S ono passati più di 50 anni da quella Conferenza Nazionale sulle acque che si tenne in Senato nel 1968. Eravamo consapevoli di essere una Paese particolare, visto che venti milioni di anni fa l’Italia è stato l’ultimo lembo di terra ad emergere dalle acque. E tutt'oggi , dopo secoli di bonifiche, ci sono 900 idrovore che tengono a galla varie province del nostro Paese. Ne erano consapevoli anche etruschi e romani; non a caso avevano costruito, a Roma, 11 acquedotti che portavano, allora, tanta acqua, per un milione di abitanti, quanta ne portano oggi per quasi il triplo.

D a allora non è cambiato molto. Anzi, il nostro sistema idrico è invecchiato e si è deteriorato tant'è che le nostre 531 dighe, che hanno una capacità di invaso di oltre 12 miliardi di metri cubi d'acqua, ne contengono in realtà solo 8,7. Oltre un terzo degli italiani non è ancora collegato a depuratori o rete fognaria e dei 34 miliardi di metri cubi di acqua prelevata ogni anno ne giungono alle utenze solo 26, con quindi circa un terzo dell'acqua che viene persa all'interno di una rete idrica che assomiglia molto a un colabrodo.

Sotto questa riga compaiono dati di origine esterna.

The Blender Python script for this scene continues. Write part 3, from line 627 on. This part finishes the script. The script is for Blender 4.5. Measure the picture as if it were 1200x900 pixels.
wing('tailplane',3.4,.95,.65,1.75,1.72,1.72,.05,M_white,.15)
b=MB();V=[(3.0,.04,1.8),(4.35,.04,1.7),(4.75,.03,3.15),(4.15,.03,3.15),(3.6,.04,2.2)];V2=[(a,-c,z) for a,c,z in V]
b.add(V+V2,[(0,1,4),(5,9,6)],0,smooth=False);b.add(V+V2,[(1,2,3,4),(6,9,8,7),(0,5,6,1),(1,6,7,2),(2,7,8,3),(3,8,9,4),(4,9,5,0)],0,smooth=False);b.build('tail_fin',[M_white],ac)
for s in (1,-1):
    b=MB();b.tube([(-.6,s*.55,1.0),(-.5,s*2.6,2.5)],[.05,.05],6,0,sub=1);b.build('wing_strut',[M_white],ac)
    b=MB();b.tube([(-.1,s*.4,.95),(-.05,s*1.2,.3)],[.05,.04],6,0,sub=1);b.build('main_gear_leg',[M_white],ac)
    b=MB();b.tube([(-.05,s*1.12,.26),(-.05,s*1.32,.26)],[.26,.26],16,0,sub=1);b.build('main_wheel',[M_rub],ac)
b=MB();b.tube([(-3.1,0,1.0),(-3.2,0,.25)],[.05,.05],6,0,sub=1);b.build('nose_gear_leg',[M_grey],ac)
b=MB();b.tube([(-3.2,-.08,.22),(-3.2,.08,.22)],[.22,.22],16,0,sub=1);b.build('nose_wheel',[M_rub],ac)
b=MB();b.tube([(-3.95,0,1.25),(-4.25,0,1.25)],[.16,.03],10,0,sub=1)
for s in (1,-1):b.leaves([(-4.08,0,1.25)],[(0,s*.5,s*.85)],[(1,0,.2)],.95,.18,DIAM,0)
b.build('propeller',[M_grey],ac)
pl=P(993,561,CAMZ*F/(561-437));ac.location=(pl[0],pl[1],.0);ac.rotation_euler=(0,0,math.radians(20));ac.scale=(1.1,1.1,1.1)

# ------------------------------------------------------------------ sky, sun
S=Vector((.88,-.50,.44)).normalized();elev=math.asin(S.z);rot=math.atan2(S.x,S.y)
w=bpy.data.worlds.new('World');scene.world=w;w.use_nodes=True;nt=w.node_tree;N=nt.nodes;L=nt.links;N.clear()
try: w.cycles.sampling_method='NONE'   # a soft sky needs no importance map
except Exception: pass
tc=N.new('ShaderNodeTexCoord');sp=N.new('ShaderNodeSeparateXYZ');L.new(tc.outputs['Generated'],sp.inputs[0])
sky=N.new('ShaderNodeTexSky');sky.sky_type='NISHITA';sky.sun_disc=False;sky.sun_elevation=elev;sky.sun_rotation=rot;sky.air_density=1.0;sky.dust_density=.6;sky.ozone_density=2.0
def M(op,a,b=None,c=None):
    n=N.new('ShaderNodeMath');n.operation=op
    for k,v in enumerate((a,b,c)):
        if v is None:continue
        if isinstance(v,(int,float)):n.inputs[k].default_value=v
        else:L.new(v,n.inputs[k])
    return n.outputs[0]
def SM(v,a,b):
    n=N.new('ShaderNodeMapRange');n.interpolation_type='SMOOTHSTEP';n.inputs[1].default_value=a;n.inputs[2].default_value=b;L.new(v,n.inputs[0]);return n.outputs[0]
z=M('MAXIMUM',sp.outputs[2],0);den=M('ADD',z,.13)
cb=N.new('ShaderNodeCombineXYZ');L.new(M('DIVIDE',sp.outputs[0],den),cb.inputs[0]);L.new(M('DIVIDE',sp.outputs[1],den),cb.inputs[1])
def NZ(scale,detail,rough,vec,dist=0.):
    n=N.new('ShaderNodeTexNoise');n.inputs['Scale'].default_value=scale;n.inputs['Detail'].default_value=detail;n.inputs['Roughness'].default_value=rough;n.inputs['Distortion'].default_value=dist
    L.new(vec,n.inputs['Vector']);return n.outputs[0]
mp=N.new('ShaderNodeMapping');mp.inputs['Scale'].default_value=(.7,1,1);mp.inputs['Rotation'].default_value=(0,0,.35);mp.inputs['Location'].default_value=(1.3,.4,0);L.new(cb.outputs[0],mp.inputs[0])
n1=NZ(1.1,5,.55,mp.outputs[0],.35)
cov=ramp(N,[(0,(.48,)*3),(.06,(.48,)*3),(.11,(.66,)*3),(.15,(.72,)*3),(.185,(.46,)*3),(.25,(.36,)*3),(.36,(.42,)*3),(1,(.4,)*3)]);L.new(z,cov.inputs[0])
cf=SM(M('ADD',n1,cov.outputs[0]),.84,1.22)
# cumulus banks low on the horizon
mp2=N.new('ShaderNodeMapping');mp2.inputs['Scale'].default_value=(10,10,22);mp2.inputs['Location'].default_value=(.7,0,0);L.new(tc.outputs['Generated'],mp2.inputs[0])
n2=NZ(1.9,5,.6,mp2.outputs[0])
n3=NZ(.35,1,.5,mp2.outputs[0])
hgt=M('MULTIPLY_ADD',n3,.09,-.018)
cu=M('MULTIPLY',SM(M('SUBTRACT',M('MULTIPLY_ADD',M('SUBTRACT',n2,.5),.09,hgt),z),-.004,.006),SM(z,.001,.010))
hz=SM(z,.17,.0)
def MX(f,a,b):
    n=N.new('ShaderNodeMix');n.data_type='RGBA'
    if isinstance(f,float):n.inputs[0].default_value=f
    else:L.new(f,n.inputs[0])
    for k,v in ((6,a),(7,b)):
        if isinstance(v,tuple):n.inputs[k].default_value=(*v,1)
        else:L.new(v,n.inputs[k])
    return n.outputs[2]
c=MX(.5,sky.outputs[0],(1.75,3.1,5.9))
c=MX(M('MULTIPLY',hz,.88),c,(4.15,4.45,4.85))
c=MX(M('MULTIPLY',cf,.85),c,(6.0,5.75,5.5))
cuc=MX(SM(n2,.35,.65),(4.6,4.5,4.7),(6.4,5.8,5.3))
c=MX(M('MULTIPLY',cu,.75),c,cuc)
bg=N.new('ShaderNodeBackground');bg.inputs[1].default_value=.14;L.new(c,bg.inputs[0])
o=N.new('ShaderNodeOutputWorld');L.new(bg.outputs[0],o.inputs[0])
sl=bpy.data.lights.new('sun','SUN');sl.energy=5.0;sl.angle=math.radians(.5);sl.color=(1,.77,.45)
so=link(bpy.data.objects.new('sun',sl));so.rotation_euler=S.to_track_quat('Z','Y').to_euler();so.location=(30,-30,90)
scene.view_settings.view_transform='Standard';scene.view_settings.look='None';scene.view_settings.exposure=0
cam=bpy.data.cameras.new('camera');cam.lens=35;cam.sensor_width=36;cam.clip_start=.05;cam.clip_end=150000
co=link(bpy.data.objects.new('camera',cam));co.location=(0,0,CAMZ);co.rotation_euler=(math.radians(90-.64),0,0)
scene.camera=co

Perché tanta incuria? Forse questo dipende dall'abbondanza. Infatti, pochi sanno che il nostro Paese è il quinto in Europa per precipitazioni piovose.

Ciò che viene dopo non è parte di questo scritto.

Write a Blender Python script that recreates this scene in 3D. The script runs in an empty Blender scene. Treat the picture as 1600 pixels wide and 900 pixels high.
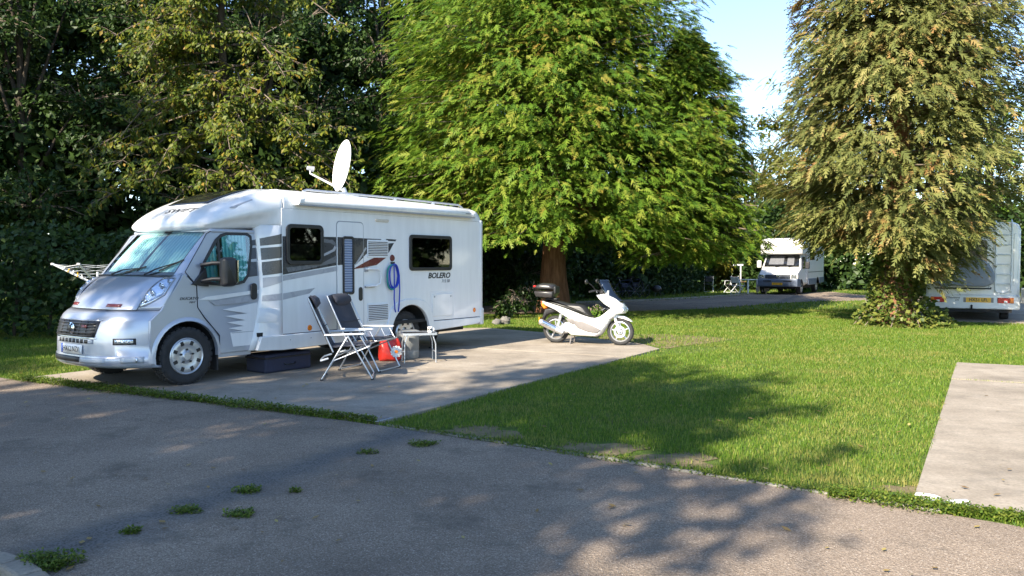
import bpy, math, random
import numpy as np
from mathutils import Vector, Matrix
R = math.radians
random.seed(7); rng = np.random.default_rng(11)
sc = bpy.context.scene
# ------------------------------------------------------------------ camera
F_PX, CAM_H, HORIZON = 1230.0, 1.6, 411.0
PITCH = math.atan((450 - HORIZON) / F_PX)
cam_d = bpy.data.cameras.new('camera'); cam = bpy.data.objects.new('camera', cam_d)
sc.collection.objects.link(cam); sc.camera = cam
cam.location = (0, 0, CAM_H); cam.rotation_euler = (R(90) - PITCH, 0, 0)
cam_d.sensor_fit = 'HORIZONTAL'; cam_d.sensor_width = 36; cam_d.lens = 36 * F_PX / 1600
cam_d.clip_start = 0.05; cam_d.clip_end = 2000
sc.render.resolution_x, sc.render.resolution_y = 1024, 576
# ------------------------------------------------------------------ light
SUN_AZ, SUN_EL = 37.0, 33.0          # light travels this many degrees right of straight ahead
w = bpy.data.worlds.new('World'); sc.world = w; w.use_nodes = True
nt = w.node_tree; nt.nodes.clear()
sky = nt.nodes.new('ShaderNodeTexSky'); sky.sky_type = 'NISHITA'; sky.sun_disc = False
sky.sun_elevation = R(SUN_EL); sky.sun_rotation = R(180 + SUN_AZ)
sky.air_density = 1.0; sky.dust_density = 0.1; sky.ozone_density = 1.4; sky.altitude = 1500
bgn = nt.nodes.new('ShaderNodeBackground'); bgn.inputs['Strength'].default_value = 0.122
wo = nt.nodes.new('ShaderNodeOutputWorld')
nt.links.new(sky.outputs[0], bgn.inputs[0]); nt.links.new(bgn.outputs[0], wo.inputs[0])
sl = bpy.data.lights.new('sun', 'SUN'); sl.energy = 4.6; sl.angle = R(0.53); sl.color = (1, 0.90, 0.74)
sun = bpy.data.objects.new('sun', sl); sc.collection.objects.link(sun)
ld = Vector((math.sin(R(SUN_AZ)) * math.cos(R(SUN_EL)), math.cos(R(SUN_AZ)) * math.cos(R(SUN_EL)), -math.sin(R(SUN_EL))))
sun.rotation_euler = ld.to_track_quat('-Z', 'Y').to_euler(); sun.location = (-20, -30, 40)
sc.view_settings.view_transform = 'Standard'; sc.view_settings.look = 'None'
sc.view_settings.exposure = 1.66; sc.view_settings.gamma = 1
sc.cycles.max_bounces = 6; sc.cycles.transparent_max_bounces = 12
sc.cycles.use_denoising = True
# ------------------------------------------------------------------ helpers
cpit, spit = math.cos(PITCH), math.sin(PITCH)
def gp(px, py, z=0.0):
    """photo pixel -> point on the ground"""
    u, v = (px - 800) / F_PX, -(py - 450) / F_PX
    d = (u, cpit + v * spit, -spit + v * cpit); t = (z - CAM_H) / d[2]
    return (t * d[0], t * d[1])
def link(o): sc.collection.objects.link(o); return o
def tag(o, label=None, cat=None, group=None, kind=None):
    if label: o['label'] = label
    if cat: o['category'] = cat
    if group: o['group'] = group
    if kind: o['kind'] = kind
    return o
def thing(name, label, cat, loc=(0, 0, 0), rz=0.0, group=None):
    o = link(bpy.data.objects.new(name, None)); o.empty_display_size = .2
    o.location = loc; o.rotation_euler = (0, 0, rz)
    return tag(o, label, cat, group)
def copy_tree(o, parent=None):
    c = o.copy(); link(c); c.parent = parent
    for ch in list(o.children): copy_tree(ch, c)
    return c
def rrect(x0, x1, z0, z1, r, n=5):
    out = []
    for cx, cz, a0 in ((x1 - r, z0 + r, -90), (x1 - r, z1 - r, 0), (x0 + r, z1 - r, 90), (x0 + r, z0 + r, 180)):
        for i in range(n + 1):
            a = R(a0 + 90 * i / n); out.append((cx + r * math.cos(a), cz + r * math.sin(a)))
    return out
def inset(poly, d):
    n = len(poly); out = []
    ar = sum(poly[i][0] * poly[(i + 1) % n][1] - poly[(i + 1) % n][0] * poly[i][1] for i in range(n))
    s = 1 if ar > 0 else -1
    for i in range(n):
        p, a, b = Vector(poly[i]), Vector(poly[i - 1]), Vector(poly[(i + 1) % n])
        e1, e2 = (p - a), (b - p)
        if e1.length < 1e-6 or e2.length < 1e-6: out.append(tuple(p)); continue
        e1.normalize(); e2.normalize()
        n1, n2 = Vector((-e1.y, e1.x)) * s, Vector((-e2.y, e2.x)) * s
        m = n1 + n2
        if m.length < .2: m = n1.copy()
        m.normalize(); k = d / max(.5, m.dot(n1)); q = p + m * k; out.append((q.x, q.y))
    return out
def clipx(poly, lo, hi):
    def half(pl, x, keep):
        out = []
        for i in range(len(pl)):
            a, b = pl[i - 1], pl[i]; ia, ib = keep(a[0]), keep(b[0])
            if ia != ib:
                t = (x - a[0]) / (b[0] - a[0]); out.append((x, a[1] + t * (b[1] - a[1])))
            if ib: out.append(b)
        return out
    return half(half(poly, lo, lambda v: v >= lo), hi, lambda v: v <= hi)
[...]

Ancora oggi godiamo di circa 300 miliardi di metri cubi di acqua piovana ogni anno, un quantitativo enorme che, come si vede dai danni prodotti dalla recente siccità, non sappiamo gestire affatto. E anche nelle aree meno piovose del Paese, la prima è il Friuli e la penultima la Sardegna, diamo corpo ad una antica espressione che la dice tutta: scialaquiamo. Cioè, buttiamo letteralmente l’acqua di cui avremmo un gran bisogno.

Insomma, c'è moltissimo da fare, a partire dalla pianificazione degli interventi. Anche per evitare la continua rincorsa delle calamità naturali che, senza la dovuta manutenzione del territorio, arrivano puntualmente, come nel caso di Ischia. Basti pensare che, per eliminare i sedimenti che si accumulano negli invasi, abbiamo dovuto, per decenni, caratterizzare gli stessi al fine di poterli smaltire come rifiuto speciale. E infatti solo nel gennaio scorso un decreto ministeriale ha tentato di porre argine a questo problema facilitando lo smaltimento dei sedimenti.

Insomma, è fin troppo banale dire che l'acqua è vita per flora e fauna (noi stessi inclusi) ma anche linfa vitale per tutto il sistema produttivo. Ed è pure energia visto che, fino al 1964, il settore idroelettrico forniva oltre la metà del fabbisogno energetico del paese. Tutto il nostro boom industriale è stato sostenuto in buona parte dal settore idroelettrico il quale, per tutta risposta, è stato trattato malissimo ed infatti la scarsa capienza degli invasi ha anche estremamente ridotto la quantità di energia immessa nel sistema. Cosicché, il surplus di energia prodotta per via solare ed eolica non fa pari col decremento di quella idroelettrica.

Visto che la Sardegna è un'isola e di acqua se ne dovrebbe intendere, possiamo lanciare una importante riflessione sul tema acqua che veda impegnate le classi dirigenti sarde nella definizione di un quadro di interventi sulla materia? O se ne parla solo il 22 marzo, nella giornata mondiale dedicata all'acqua?